Set problem: In the listing that follows, the range to quote begins at the line that has "Write part 4" and ends after the line that has "for k in range(4): MB().box(c"; quote it verbatim and add nothing.

Given entries:

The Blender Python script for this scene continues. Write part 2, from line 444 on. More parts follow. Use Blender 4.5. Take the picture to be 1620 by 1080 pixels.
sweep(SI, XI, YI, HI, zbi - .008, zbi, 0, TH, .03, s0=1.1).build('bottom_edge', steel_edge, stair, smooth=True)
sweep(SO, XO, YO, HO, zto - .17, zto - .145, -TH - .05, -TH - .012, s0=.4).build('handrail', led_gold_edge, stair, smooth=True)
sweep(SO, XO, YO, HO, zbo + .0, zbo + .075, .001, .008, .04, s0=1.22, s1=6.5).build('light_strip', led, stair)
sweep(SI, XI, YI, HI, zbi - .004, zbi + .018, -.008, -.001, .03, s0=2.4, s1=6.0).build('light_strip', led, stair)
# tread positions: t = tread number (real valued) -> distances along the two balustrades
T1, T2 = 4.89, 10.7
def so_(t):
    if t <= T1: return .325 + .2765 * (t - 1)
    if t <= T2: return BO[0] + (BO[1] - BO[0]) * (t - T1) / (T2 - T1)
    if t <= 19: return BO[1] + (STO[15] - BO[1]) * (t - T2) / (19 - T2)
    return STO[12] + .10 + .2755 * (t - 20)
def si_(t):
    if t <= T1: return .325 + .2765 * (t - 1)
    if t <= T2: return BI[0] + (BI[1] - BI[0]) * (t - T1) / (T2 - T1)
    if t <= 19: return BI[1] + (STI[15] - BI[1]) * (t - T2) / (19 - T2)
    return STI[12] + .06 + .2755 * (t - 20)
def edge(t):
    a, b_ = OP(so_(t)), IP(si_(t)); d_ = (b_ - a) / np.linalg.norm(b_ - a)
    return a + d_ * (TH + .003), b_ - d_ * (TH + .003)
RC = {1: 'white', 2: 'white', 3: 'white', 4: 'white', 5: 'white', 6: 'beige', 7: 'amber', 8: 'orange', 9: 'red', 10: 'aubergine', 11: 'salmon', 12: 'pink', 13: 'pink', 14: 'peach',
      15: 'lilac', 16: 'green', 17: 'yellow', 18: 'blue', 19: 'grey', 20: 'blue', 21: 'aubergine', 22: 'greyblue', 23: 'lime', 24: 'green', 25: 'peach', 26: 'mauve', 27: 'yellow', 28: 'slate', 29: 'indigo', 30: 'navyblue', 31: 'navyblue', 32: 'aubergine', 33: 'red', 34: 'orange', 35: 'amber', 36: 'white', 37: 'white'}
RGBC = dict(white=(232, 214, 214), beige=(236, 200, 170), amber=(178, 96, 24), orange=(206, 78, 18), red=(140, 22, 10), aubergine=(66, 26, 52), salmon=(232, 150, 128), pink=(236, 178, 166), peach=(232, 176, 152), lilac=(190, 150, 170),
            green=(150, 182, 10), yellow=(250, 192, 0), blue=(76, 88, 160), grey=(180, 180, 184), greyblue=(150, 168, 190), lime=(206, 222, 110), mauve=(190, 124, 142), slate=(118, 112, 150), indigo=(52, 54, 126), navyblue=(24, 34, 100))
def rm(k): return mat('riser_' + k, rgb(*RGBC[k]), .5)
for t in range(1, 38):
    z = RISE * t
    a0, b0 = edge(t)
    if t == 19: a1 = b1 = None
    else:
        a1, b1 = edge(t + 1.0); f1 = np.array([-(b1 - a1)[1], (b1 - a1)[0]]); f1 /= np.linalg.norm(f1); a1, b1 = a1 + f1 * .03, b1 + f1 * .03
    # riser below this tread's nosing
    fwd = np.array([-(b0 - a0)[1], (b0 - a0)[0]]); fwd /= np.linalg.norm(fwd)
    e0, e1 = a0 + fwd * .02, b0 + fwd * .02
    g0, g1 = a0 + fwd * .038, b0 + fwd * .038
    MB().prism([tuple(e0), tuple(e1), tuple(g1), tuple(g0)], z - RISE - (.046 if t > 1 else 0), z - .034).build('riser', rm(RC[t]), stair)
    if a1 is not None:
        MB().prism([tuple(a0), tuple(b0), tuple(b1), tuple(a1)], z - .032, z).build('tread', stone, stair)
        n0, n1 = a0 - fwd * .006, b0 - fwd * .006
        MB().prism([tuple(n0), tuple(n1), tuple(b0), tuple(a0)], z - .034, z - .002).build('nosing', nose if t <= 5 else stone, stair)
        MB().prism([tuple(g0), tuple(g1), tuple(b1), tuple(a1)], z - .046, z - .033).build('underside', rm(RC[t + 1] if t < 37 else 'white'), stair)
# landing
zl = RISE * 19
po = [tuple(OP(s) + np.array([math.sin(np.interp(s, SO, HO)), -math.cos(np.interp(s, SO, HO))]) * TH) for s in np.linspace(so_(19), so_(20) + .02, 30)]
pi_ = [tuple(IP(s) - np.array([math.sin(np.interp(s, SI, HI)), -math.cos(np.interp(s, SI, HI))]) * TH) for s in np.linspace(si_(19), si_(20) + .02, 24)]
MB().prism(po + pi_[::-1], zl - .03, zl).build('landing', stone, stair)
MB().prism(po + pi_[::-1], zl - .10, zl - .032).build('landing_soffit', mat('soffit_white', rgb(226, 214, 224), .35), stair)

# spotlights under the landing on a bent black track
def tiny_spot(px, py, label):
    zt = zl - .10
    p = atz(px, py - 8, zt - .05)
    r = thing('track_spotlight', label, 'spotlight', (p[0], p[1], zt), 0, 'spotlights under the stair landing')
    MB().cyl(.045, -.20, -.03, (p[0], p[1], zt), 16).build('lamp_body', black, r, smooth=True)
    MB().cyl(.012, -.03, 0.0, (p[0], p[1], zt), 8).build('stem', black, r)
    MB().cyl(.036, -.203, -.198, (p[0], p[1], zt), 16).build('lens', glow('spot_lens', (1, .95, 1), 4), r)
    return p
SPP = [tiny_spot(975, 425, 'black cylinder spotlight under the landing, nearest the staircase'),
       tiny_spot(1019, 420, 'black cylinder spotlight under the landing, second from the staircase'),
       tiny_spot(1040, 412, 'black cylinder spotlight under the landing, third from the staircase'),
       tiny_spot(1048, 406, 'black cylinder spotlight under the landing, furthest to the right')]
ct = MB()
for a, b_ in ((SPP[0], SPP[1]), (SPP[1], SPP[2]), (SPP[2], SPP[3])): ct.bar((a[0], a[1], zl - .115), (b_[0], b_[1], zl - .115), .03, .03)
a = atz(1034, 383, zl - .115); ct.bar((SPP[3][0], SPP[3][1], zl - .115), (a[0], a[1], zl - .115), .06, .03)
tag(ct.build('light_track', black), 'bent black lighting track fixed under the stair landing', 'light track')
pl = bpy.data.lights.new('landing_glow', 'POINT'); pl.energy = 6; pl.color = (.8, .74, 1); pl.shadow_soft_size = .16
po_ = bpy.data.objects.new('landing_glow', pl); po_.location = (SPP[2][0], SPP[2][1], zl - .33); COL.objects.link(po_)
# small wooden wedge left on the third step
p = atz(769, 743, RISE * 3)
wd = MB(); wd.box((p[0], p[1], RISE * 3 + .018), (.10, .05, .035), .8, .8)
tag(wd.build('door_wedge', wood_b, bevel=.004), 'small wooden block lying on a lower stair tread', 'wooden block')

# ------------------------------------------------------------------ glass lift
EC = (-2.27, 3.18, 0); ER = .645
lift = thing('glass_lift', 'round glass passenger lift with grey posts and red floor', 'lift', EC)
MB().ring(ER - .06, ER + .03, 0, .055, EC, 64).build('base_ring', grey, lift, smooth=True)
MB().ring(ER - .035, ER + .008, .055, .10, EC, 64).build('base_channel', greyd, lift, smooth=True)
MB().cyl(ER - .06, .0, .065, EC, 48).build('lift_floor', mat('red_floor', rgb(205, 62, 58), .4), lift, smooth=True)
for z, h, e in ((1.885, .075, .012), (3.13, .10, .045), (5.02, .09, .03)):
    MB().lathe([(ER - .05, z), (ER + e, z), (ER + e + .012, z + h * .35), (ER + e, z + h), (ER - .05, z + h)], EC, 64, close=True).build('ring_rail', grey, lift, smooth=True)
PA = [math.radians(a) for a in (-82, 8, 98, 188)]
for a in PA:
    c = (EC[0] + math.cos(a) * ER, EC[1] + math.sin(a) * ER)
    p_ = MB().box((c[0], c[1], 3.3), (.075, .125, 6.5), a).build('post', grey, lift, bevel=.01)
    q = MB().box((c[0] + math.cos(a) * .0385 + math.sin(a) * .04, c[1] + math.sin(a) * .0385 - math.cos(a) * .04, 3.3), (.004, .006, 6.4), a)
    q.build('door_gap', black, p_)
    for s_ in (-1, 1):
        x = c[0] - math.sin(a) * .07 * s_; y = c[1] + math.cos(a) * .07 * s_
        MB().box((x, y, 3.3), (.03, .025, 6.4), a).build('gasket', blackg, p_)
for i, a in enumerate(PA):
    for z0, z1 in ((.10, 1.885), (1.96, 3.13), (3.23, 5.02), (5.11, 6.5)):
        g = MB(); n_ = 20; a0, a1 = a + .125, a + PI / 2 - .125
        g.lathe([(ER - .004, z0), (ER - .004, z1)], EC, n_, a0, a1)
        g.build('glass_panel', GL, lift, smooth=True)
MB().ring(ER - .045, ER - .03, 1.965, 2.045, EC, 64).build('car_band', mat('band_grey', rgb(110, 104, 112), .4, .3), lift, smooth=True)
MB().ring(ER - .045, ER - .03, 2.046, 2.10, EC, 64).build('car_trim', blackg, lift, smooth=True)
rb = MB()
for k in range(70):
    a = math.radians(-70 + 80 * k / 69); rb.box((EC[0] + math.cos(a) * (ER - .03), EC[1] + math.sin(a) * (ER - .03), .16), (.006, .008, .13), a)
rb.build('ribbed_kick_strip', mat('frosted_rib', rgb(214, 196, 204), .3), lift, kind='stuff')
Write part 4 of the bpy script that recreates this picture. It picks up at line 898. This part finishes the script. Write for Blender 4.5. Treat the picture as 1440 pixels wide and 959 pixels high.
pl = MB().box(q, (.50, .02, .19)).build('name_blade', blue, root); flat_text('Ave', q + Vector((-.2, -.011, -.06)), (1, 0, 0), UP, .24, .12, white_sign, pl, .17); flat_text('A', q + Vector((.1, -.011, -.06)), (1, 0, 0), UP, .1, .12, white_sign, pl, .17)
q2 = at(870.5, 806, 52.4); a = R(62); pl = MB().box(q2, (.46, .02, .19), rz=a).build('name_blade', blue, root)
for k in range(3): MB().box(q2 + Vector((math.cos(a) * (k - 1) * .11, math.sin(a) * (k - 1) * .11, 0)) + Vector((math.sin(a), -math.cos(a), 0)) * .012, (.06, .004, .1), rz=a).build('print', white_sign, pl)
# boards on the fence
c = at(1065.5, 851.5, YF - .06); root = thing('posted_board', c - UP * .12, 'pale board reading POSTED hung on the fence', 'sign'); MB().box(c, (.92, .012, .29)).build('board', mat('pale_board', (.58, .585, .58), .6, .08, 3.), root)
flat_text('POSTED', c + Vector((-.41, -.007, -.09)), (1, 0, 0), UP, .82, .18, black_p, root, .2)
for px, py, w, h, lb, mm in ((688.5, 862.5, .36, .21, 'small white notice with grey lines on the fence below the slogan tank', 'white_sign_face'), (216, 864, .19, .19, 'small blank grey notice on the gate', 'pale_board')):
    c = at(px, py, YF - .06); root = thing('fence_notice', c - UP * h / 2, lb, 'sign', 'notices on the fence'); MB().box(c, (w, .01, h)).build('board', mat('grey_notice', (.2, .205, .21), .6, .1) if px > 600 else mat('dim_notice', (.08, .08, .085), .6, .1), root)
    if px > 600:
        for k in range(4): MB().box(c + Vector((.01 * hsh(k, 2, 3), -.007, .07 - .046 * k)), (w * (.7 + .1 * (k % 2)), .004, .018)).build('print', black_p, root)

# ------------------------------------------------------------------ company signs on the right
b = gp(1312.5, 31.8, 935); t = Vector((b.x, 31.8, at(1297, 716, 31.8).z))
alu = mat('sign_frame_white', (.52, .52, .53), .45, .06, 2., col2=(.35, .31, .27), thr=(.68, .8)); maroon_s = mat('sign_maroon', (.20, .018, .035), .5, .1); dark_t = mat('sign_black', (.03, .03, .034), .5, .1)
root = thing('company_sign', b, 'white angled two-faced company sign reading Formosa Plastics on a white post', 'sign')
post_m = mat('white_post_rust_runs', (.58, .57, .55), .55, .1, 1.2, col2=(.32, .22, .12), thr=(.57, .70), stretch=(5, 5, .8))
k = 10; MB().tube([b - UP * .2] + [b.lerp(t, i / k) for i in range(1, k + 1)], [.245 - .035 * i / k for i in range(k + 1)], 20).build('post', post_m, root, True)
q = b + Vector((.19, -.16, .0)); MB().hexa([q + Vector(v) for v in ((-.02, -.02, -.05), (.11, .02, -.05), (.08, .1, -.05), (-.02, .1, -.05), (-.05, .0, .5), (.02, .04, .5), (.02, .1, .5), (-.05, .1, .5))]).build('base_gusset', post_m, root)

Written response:
Write part 4 of the bpy script that recreates this picture. It picks up at line 898. This part finishes the script. Write for Blender 4.5. Treat the picture as 1440 pixels wide and 959 pixels high.
pl = MB().box(q, (.50, .02, .19)).build('name_blade', blue, root); flat_text('Ave', q + Vector((-.2, -.011, -.06)), (1, 0, 0), UP, .24, .12, white_sign, pl, .17); flat_text('A', q + Vector((.1, -.011, -.06)), (1, 0, 0), UP, .1, .12, white_sign, pl, .17)
q2 = at(870.5, 806, 52.4); a = R(62); pl = MB().box(q2, (.46, .02, .19), rz=a).build('name_blade', blue, root)
for k in range(3): MB().box(q2 + Vector((math.cos(a) * (k - 1) * .11, math.sin(a) * (k - 1) * .11, 0)) + Vector((math.sin(a), -math.cos(a), 0)) * .012, (.06, .004, .1), rz=a).build('print', white_sign, pl)
# boards on the fence
c = at(1065.5, 851.5, YF - .06); root = thing('posted_board', c - UP * .12, 'pale board reading POSTED hung on the fence', 'sign'); MB().box(c, (.92, .012, .29)).build('board', mat('pale_board', (.58, .585, .58), .6, .08, 3.), root)
flat_text('POSTED', c + Vector((-.41, -.007, -.09)), (1, 0, 0), UP, .82, .18, black_p, root, .2)
for px, py, w, h, lb, mm in ((688.5, 862.5, .36, .21, 'small white notice with grey lines on the fence below the slogan tank', 'white_sign_face'), (216, 864, .19, .19, 'small blank grey notice on the gate', 'pale_board')):
    c = at(px, py, YF - .06); root = thing('fence_notice', c - UP * h / 2, lb, 'sign', 'notices on the fence'); MB().box(c, (w, .01, h)).build('board', mat('grey_notice', (.2, .205, .21), .6, .1) if px > 600 else mat('dim_notice', (.08, .08, .085), .6, .1), root)
    if px > 600:
        for k in range(4): MB().box(c + Vector((.01 * hsh(k, 2, 3), -.007, .07 - .046 * k)), (w * (.7 + .1 * (k % 2)), .004, .018)).build('print', black_p, root)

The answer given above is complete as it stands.